Addendums


Every once and a while, I write something that I realize later was inadequate.

On a small scale, it happened last night. I posted the link to the Lori McKenna covers, and realized later that I should have mentioned in the post how much I love her version of “In Your Eyes.” It’s a great song, and the original is a classic, but Lori performs it, per her trademark style, with an emotional rawness that makes it real. You totally 100 percent believe that she’s not just singing a song, she’s living it. And I love it.

A larger scale example is my Reconstruction post about Single Mothers. Discussing it with someone afterwards, I realized that I totally failed to bring it home. I wrote this decent, removed piece about the issue, about what I’ve learned from single mothers I know. And it was an OK post. For it to be a good post, for it to be really worthwhile, I should have taken it a step further. I should have made it personal. I should have addressed why those lessons are relevant to me — Part of me fears that sort of parent I would be, were my life ever to move in that direction. I’m a great uncle, because I’m able to have fun with my niece and nephew without having to worry about what I’m teaching them. Making sure they grow into mature, responsible, well-adjusted adults is the responsibility of mom and dad; Uncle David can make them laugh by rolling his tongue without having to worry about whether he’s teaching them it’s OK to stick their tongue out in public. And in many ways, I’m so just a kid myself; I love getting down on the floor and playing with them on their level. Would I have what it takes to actually be the adult, even when it makes them unhappy? Who knows.

I’m writing this post because I just did it again, and realized it immediately but too late to edit it, this time with one of my responses to a formspring.me question: Where were you 10 years ago and where will you be 10 years from now?
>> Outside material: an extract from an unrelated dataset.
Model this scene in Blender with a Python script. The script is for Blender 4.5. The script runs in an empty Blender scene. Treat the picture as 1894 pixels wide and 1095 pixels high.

My answer about the future is true — I have no idea — but inadequate. I should have gone on to say, I have no idea, and I like it that way. There is nothing about my life today that I could have envisioned 10 years ago. I mean, almost literally, zip. Some of it’s good — gracious, who would have thought I would have written a book with astronauts? Some of it less so — I would never have dreamed I’d be divorced. But all of it completely unimaginable. And that’s what I hope is true 10 years from now; that I can look back, and say, wow, there would have been no way in 2010 that I would have thought ____________________. I hope that even trying to guess now would look comletely stupid in 2020.